Written instruction —
Pull out every line with the word "this".

3D scene scripts:
━━━━━━━━━━━━━━━━━━━━━━━━━━━━━━

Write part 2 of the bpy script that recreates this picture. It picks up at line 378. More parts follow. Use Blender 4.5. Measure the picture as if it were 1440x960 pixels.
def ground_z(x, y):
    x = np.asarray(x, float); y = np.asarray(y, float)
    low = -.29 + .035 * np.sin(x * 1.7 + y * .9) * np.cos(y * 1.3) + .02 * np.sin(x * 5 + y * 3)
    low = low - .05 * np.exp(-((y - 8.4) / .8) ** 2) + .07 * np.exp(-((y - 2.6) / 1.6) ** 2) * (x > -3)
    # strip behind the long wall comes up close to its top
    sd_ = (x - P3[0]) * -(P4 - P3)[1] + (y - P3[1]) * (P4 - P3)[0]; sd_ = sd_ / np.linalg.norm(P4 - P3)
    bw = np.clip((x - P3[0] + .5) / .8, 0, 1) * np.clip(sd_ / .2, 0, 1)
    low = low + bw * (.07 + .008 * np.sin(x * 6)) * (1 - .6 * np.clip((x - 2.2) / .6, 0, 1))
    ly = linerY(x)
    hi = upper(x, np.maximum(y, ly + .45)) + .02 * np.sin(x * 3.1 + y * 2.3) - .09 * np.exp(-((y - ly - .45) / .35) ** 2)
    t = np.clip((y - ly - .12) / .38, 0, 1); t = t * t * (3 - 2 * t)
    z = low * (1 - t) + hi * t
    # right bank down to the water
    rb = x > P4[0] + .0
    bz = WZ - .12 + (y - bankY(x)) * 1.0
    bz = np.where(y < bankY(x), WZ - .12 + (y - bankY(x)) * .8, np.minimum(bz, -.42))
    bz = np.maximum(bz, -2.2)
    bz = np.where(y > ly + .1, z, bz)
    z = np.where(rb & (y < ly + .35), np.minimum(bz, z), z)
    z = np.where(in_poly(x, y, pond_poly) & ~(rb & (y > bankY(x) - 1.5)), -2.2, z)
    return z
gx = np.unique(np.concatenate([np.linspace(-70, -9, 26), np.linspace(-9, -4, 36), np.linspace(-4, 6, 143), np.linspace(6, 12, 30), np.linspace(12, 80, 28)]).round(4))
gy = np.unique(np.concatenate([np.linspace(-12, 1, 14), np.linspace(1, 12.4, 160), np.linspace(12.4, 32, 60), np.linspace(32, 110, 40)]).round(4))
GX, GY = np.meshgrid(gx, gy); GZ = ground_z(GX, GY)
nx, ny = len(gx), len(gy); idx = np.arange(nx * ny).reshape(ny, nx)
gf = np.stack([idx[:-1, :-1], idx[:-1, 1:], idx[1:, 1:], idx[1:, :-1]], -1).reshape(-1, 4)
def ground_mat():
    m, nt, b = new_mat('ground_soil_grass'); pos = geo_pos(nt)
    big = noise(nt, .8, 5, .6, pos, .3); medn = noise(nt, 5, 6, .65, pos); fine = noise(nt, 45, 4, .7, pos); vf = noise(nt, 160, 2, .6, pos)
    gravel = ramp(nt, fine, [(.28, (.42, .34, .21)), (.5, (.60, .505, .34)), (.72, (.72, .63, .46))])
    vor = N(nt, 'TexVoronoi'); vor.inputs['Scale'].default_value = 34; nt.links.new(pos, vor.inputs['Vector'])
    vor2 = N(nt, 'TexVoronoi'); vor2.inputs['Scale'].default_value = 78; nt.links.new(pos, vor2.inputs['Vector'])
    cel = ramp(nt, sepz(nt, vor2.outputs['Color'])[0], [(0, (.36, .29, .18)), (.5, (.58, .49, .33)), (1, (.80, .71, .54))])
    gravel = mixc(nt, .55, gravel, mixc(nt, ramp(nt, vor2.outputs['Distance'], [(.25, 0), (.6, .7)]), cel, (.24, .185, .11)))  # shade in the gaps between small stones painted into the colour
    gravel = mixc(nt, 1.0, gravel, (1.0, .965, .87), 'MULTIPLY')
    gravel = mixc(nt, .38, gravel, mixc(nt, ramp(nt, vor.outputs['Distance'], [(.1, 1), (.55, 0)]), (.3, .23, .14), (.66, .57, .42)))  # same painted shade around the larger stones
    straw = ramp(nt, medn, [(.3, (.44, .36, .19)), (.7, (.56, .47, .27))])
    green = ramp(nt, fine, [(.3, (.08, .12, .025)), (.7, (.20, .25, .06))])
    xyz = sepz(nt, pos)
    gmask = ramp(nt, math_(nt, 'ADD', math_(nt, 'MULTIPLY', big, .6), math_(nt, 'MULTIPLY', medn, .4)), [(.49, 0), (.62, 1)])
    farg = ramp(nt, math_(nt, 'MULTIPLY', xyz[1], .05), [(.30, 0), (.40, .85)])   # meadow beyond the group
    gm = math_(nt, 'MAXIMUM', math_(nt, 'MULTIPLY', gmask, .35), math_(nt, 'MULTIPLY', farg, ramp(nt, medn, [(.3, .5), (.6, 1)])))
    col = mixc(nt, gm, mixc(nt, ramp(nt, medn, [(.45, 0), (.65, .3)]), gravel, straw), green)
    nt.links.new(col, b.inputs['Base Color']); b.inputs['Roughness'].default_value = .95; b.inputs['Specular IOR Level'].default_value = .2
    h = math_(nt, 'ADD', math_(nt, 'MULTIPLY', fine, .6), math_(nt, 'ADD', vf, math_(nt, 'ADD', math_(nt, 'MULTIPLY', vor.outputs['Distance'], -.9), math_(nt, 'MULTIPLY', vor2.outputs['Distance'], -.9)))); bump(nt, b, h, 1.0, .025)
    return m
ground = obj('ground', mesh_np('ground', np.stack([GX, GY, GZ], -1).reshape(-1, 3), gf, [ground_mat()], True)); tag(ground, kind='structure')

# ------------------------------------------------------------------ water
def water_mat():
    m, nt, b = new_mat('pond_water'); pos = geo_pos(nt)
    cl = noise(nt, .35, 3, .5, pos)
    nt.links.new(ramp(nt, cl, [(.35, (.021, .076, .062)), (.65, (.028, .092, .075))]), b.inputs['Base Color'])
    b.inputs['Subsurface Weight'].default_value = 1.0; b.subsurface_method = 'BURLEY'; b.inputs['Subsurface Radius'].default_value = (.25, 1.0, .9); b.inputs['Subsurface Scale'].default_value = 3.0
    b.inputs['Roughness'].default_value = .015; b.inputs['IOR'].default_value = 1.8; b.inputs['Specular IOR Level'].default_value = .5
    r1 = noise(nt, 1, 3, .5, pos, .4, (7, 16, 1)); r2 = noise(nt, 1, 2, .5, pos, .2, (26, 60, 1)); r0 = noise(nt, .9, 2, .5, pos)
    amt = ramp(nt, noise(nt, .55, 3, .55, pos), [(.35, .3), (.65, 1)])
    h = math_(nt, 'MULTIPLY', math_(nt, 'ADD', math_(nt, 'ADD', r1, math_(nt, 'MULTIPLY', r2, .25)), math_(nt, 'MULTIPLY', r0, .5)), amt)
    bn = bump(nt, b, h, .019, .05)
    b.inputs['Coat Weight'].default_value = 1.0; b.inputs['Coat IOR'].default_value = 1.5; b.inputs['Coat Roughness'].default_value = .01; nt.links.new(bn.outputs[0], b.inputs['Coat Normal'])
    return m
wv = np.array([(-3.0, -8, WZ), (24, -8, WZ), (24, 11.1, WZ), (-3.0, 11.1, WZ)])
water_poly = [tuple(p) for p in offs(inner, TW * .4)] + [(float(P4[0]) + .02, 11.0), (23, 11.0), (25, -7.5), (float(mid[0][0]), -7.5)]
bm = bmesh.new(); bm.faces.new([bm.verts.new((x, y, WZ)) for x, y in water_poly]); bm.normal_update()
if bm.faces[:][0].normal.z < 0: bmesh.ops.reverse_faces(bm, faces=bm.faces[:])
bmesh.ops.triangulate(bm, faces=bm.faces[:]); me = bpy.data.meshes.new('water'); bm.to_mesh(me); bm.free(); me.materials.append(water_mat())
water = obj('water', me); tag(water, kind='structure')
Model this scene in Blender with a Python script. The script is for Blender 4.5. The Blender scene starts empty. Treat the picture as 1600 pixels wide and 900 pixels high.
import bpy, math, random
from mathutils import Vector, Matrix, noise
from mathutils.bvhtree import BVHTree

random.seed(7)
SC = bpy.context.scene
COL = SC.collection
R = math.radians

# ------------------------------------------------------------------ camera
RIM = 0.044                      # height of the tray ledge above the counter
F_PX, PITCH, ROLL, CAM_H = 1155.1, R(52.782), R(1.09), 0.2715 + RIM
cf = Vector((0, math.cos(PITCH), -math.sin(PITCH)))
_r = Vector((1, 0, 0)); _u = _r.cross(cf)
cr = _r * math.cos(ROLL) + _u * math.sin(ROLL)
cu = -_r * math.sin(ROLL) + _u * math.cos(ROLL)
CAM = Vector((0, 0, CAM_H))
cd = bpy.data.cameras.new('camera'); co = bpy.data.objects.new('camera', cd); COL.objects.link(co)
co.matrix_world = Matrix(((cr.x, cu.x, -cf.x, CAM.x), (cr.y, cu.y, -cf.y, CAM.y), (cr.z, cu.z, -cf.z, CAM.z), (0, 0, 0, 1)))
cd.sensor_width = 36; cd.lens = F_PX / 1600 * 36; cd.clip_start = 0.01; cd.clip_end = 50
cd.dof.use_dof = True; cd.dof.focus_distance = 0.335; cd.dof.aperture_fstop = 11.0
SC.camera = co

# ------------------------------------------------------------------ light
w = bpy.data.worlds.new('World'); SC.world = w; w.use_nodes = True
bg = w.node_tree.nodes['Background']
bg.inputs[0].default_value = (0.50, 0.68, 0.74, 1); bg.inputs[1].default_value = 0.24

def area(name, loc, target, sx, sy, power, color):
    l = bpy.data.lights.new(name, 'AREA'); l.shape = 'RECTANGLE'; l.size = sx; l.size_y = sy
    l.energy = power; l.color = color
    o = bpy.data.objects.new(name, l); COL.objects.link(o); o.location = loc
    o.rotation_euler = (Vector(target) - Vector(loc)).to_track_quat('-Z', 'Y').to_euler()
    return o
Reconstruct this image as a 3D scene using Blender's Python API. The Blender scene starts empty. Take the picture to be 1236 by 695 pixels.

━━━━━━━━━━━━━━━━━━━━━━━━━━━━━━

Finished exercise —
Write part 2 of the bpy script that recreates this picture. It picks up at line 378. More parts follow. Use Blender 4.5. Measure the picture as if it were 1440x960 pixels.
Model this scene in Blender with a Python script. The script is for Blender 4.5. The Blender scene starts empty. Treat the picture as 1600 pixels wide and 900 pixels high.
Reconstruct this image as a 3D scene using Blender's Python API. The Blender scene starts empty. Take the picture to be 1236 by 695 pixels.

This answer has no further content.